TASK INSTRUCTIONS → Set down exactly, please, each line from the one containing "What Blender Python" through the one containing "random.seed(7)", both lines included, and no other line.

Excerpt from a dataset:

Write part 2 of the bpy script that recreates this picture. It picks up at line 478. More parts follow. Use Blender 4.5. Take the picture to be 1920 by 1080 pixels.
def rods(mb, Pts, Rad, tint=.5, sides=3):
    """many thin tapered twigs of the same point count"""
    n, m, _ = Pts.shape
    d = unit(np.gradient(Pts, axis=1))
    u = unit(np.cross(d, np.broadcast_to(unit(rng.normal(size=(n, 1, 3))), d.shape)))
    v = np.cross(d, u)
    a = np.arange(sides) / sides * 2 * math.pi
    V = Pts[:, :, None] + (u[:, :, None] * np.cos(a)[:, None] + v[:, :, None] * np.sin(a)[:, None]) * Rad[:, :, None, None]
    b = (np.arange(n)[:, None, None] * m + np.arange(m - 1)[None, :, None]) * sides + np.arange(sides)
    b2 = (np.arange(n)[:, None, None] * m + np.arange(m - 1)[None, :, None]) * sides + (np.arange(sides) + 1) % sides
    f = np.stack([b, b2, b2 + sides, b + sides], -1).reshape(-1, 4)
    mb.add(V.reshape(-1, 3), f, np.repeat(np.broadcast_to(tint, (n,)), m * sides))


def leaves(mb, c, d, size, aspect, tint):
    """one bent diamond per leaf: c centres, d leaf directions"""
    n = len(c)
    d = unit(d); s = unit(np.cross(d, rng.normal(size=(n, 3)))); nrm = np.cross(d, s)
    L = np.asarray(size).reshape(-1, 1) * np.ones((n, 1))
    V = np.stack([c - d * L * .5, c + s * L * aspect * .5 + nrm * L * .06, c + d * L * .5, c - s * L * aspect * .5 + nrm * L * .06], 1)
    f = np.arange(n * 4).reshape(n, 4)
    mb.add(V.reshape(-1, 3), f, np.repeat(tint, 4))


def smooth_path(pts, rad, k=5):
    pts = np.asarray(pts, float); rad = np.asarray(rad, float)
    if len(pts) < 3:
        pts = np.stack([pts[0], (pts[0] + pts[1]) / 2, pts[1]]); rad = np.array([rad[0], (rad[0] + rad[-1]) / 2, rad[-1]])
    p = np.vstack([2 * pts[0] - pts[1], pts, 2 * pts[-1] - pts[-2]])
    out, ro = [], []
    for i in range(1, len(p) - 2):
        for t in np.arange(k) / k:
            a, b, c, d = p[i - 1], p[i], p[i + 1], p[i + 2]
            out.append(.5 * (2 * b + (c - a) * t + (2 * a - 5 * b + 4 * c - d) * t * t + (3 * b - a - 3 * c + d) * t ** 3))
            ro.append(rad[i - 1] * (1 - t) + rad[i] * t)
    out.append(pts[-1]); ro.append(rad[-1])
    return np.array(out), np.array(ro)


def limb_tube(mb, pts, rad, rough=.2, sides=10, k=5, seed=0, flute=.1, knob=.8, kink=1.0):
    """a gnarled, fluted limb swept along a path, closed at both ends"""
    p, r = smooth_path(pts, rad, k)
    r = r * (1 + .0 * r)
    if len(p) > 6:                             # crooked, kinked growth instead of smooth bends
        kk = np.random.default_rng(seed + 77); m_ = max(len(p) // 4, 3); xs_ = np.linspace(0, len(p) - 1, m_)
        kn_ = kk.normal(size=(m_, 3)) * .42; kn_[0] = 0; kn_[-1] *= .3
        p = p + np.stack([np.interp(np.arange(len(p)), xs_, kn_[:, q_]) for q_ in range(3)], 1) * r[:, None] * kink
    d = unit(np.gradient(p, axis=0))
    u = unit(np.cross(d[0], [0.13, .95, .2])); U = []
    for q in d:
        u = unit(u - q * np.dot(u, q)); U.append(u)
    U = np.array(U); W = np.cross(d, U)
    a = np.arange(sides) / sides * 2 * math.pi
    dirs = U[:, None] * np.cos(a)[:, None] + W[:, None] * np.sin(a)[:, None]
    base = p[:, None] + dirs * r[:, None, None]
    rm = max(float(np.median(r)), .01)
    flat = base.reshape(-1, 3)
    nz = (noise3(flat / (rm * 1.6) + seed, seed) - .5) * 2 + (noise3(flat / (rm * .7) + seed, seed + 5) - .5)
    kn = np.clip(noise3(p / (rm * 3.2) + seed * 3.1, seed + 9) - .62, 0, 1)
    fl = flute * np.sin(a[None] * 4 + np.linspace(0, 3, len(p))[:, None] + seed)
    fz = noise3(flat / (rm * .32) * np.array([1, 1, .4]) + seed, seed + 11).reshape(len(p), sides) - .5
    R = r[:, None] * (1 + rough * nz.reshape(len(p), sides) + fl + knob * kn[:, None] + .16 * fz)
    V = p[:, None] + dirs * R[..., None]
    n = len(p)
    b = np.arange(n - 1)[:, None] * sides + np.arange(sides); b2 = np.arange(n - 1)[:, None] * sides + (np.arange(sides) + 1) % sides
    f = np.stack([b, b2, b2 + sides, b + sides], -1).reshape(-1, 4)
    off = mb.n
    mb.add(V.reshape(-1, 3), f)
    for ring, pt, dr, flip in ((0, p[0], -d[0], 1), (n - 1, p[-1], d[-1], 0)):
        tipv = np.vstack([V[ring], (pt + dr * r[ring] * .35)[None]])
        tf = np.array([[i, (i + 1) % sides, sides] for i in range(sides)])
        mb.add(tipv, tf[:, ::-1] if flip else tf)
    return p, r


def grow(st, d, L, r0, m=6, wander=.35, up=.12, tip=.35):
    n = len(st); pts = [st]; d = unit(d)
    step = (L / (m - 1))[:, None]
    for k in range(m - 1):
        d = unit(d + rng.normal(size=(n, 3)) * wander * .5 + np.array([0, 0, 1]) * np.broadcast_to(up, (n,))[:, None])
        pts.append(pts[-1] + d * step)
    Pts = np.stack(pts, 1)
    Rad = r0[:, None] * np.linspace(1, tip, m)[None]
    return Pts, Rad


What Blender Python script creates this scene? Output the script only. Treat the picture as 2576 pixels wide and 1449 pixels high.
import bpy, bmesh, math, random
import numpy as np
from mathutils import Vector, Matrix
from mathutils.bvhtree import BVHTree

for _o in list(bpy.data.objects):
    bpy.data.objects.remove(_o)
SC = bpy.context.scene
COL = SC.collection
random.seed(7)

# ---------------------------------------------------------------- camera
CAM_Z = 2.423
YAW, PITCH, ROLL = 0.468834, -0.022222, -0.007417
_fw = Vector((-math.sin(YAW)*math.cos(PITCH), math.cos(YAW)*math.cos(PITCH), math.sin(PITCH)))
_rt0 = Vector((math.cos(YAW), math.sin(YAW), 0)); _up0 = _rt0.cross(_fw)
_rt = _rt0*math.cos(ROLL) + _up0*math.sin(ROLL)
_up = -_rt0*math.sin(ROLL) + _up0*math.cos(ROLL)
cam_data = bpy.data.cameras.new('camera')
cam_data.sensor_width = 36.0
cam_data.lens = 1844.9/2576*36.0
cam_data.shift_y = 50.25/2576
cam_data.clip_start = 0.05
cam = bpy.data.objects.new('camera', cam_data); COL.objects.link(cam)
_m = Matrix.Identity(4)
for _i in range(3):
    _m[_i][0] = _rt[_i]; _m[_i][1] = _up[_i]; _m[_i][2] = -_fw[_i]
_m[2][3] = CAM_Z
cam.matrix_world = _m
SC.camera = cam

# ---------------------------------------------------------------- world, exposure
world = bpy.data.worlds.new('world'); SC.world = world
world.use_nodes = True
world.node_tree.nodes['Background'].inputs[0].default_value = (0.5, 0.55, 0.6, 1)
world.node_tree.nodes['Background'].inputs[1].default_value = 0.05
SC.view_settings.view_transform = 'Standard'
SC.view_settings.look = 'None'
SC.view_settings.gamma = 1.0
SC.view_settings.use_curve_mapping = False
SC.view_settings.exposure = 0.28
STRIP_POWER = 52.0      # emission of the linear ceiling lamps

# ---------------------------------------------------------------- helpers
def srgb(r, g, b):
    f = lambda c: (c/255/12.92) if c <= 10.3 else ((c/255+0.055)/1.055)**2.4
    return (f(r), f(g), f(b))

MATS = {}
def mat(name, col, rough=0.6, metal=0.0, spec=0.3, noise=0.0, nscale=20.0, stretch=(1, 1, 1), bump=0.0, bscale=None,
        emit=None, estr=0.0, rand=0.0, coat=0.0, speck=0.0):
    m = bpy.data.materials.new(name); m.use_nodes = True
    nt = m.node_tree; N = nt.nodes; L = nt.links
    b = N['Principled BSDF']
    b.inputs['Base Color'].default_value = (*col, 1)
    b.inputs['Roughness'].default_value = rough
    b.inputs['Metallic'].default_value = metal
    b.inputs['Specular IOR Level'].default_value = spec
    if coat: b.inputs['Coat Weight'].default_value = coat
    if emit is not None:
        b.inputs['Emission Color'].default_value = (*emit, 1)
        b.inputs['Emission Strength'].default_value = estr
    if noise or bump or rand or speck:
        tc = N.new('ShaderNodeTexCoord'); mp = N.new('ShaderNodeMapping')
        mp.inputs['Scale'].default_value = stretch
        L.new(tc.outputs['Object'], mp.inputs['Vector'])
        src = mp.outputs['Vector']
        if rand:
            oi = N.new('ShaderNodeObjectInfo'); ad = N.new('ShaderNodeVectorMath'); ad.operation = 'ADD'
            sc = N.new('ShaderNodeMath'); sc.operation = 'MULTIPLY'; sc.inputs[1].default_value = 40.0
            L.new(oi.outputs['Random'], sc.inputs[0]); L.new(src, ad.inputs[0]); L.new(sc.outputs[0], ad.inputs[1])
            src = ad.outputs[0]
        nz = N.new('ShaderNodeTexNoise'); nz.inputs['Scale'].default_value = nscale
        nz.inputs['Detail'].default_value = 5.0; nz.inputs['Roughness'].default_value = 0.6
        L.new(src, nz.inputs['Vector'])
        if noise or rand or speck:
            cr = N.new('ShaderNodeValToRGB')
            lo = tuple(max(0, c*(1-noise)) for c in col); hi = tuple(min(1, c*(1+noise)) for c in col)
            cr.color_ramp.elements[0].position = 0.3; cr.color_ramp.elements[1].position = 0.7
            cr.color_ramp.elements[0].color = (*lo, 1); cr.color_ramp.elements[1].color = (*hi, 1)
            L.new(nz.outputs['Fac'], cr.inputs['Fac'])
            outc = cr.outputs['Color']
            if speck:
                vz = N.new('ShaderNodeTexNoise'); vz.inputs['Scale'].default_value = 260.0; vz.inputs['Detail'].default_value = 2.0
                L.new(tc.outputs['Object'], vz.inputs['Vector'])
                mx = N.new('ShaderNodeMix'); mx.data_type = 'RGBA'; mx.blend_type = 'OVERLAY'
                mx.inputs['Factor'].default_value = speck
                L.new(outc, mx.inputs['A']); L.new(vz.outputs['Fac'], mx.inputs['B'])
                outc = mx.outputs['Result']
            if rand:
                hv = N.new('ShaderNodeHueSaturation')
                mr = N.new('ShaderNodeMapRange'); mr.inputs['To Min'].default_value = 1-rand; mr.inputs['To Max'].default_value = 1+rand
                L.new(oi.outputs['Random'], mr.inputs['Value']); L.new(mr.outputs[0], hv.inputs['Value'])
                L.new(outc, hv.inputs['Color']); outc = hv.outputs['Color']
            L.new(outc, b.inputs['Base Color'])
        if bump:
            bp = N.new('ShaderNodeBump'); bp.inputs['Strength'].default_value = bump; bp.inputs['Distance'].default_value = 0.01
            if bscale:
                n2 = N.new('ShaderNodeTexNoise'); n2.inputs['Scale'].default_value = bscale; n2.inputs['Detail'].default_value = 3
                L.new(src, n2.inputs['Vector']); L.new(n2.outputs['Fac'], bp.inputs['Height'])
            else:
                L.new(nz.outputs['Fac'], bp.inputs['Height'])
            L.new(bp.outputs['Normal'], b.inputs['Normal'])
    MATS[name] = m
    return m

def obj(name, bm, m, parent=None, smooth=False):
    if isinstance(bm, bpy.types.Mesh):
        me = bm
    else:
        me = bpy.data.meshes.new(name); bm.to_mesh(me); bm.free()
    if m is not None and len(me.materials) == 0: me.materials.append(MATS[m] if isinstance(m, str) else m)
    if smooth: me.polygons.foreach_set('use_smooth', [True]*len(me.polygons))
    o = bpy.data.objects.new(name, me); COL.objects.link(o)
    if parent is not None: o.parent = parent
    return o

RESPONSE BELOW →
What Blender Python script creates this scene? Output the script only. Treat the picture as 2576 pixels wide and 1449 pixels high.
import bpy, bmesh, math, random
import numpy as np
from mathutils import Vector, Matrix
from mathutils.bvhtree import BVHTree

for _o in list(bpy.data.objects):
    bpy.data.objects.remove(_o)
SC = bpy.context.scene
COL = SC.collection
random.seed(7)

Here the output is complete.